LABOR MEMBER'S REPLY TO CARRIER MEMBER'S DISSENT
TO AWARD NO. 9832, DOCKET NO. CL-11801
The Dissenters, in their usual manner, attempt to becloud the issue with incompetent, irrelevant and immaterial matters relating to provisions of the Railway Labor Act and false assumptions.
The Railway Labor Act leaves to the parties the authority to designate their own representatives and provide how and to whom grievances shall be presented and appealed "in the usual manner up to and including the chief operating officer of the carrier designated to handle such disputes". Section 3, First (j). The parties to the subject agreement have agreed in Rule 22 (c) and (d) for an appeal hearing before the next two higher officers.
The appeal hearing under Rule 22 (c) shall be held within ten (10) days from date of appeal and "copy of evidence taken in writing at the investigation or hearing will be furnished to the employe and his representative on request" The appeal hearing under this provision was held before the General Superintendent however, it was a perfunctory hearing without any evidence having been taken in writing.
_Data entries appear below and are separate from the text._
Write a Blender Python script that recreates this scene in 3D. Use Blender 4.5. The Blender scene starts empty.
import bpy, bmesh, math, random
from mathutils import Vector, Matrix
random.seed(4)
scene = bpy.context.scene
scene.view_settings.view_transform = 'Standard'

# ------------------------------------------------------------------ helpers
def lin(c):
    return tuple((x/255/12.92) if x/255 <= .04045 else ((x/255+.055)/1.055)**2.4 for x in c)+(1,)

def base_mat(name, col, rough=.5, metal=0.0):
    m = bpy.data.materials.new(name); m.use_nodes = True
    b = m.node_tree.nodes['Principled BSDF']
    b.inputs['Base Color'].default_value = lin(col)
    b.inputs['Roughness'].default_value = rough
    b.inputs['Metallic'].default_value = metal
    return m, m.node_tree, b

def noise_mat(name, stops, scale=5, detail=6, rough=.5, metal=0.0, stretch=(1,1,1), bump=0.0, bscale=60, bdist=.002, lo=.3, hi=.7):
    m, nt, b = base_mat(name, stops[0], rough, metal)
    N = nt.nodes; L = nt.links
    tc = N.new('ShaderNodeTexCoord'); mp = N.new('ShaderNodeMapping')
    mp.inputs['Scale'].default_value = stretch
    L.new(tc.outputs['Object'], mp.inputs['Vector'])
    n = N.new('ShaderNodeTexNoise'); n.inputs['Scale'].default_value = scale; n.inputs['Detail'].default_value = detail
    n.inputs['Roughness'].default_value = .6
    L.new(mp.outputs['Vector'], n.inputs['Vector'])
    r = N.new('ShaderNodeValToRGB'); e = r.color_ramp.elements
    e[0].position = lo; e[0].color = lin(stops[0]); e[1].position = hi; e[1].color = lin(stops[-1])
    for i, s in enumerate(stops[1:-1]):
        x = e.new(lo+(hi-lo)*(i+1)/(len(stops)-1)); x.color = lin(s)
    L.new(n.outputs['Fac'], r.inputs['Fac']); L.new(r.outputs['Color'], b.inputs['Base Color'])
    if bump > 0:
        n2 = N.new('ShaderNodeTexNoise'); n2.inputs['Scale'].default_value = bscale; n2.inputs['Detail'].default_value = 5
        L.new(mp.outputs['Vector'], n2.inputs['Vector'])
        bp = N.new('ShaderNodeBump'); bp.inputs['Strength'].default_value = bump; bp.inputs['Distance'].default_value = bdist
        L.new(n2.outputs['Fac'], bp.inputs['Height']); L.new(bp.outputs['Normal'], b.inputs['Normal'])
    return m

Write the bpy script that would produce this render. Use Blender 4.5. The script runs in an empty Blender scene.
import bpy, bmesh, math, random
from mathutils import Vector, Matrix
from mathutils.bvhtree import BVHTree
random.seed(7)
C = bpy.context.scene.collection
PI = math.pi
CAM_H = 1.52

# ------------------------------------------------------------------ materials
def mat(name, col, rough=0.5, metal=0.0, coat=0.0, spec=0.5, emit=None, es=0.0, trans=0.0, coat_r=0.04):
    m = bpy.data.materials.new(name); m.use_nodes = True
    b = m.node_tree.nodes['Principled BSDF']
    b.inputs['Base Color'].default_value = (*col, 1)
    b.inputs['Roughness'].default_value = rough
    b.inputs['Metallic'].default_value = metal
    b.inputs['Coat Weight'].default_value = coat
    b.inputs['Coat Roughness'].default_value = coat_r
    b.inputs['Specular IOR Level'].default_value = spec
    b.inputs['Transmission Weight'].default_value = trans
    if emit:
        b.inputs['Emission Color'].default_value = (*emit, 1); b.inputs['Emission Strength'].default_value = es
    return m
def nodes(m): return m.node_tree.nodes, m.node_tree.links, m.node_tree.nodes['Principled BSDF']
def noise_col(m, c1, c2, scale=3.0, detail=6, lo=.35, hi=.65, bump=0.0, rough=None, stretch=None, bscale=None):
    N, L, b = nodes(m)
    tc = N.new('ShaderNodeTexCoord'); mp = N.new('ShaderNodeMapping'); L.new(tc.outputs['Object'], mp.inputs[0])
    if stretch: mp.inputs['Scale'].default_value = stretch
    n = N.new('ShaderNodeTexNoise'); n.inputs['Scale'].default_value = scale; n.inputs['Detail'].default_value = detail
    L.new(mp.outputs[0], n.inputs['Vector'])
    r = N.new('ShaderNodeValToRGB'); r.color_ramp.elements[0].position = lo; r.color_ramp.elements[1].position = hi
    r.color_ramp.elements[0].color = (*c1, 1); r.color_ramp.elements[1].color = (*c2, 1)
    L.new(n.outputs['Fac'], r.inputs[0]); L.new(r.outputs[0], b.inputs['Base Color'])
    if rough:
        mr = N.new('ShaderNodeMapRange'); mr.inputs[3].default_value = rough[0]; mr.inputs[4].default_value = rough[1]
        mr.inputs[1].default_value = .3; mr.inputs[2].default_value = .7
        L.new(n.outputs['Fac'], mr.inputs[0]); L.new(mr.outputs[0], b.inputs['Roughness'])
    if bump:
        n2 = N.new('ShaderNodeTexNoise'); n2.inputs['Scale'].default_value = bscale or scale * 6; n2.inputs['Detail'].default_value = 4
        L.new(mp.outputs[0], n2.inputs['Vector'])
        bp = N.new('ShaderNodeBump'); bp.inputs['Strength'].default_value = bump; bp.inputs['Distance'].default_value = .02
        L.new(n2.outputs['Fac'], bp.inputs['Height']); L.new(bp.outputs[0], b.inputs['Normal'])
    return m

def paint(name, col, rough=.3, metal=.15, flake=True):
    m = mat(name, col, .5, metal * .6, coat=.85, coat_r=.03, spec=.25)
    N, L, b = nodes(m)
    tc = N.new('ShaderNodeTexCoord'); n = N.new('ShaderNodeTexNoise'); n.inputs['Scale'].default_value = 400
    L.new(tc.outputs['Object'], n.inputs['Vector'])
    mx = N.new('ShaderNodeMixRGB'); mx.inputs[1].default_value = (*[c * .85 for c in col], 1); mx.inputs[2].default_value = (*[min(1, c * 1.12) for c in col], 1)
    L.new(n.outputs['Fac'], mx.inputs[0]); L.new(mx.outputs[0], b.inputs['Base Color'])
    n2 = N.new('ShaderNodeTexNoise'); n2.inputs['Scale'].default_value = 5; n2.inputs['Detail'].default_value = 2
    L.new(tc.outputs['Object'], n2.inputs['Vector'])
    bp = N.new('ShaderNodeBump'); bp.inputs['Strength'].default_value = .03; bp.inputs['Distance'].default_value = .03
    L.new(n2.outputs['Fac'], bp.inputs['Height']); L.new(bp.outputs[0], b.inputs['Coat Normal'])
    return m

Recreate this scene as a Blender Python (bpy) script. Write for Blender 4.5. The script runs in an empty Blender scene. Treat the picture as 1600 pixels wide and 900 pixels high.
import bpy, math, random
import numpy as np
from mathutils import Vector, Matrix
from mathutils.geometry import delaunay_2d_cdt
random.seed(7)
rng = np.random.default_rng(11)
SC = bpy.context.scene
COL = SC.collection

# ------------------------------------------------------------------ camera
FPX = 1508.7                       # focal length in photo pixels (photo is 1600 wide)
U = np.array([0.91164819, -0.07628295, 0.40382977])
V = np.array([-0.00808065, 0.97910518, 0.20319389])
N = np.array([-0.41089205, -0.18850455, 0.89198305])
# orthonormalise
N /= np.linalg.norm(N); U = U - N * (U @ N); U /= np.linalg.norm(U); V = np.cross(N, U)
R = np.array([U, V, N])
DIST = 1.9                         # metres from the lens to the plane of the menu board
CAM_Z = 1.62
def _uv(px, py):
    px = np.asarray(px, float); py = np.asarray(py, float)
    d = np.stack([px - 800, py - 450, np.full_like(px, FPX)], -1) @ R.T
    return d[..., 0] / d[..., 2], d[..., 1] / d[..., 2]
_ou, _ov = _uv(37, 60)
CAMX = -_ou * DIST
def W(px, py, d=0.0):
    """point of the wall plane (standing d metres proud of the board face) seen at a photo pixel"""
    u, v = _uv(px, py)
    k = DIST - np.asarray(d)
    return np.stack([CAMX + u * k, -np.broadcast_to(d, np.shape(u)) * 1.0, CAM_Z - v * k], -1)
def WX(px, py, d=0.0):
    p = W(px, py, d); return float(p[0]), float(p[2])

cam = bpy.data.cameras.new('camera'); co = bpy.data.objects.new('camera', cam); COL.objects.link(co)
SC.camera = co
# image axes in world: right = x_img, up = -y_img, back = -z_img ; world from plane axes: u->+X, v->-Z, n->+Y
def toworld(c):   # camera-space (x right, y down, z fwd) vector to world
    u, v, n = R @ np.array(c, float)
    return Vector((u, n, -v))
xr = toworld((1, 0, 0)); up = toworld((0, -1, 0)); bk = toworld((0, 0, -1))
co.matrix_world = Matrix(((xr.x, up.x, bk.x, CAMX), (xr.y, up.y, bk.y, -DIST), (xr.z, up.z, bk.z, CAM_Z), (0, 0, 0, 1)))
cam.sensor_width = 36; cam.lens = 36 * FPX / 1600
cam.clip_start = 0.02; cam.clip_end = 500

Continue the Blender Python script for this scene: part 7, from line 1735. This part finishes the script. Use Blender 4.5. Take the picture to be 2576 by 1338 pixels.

Consequently, General Superintendent Shea's treatment of the appeal under Rule 22(c) was not only perfunctory, but also arbitrary, capricious and in direct violation of Rule 22 (e).
In view of the requirements of Rule 22 (d), which provides for a further appeal from the hearing before General Superintendent Shea held under Rule 22 (c), such additional appeal be held within thirty (30) days from date appeal is made, it is clear that Shea could not be considered the "next higher official" to whom such an appeal could be made. Carrier, having designated Vice President Amour as the "chief operating officer" to handle such disputes, could not deny claimant's substantive rights to an appeal to such officer under the clear mandate of Rule 22(d). Mr. Amour's flat refusal to entertain claimant's appeal was arbitrary and capricious. 9832-s 901
The penultimate paragraph of the Dissent is based entirely upon conjecture and assumption, in addition to being irrelevant to the issue confronting the Board. No attempt was made by the Carrier to prove its charges at the investigation. The transcript reveals that the hearing was conducted by Carrier's Superintendent and Trainmaster. The Trainmaster, apparently the complaining witness, offered no evidence in support of Carrier's charge, which did not include the charge of "repeat offender". Neither is there any evidence of record sustaining the allegation that Claimant was "admittedly guilty", as asserted by the Dissenters.
No decision of guilt could properly be made until Claimant's rights of appeal had been granted in accordance with Rule 22. Consequently, the Dissenters' have again prematurely jumped to false conclusions upon a showing of facts to the contrary. That an employe shall not be judged guilty until the entire procedures provided in Rule 22 have been fully complied with, is evidenced by Rule 22(f), where the contracting parties agreed that:
Award 9832 properly disposed of the pertinent issue before the Board by holding that Claimant's substantive rights under Rule 22(c) and (d) were abrogated.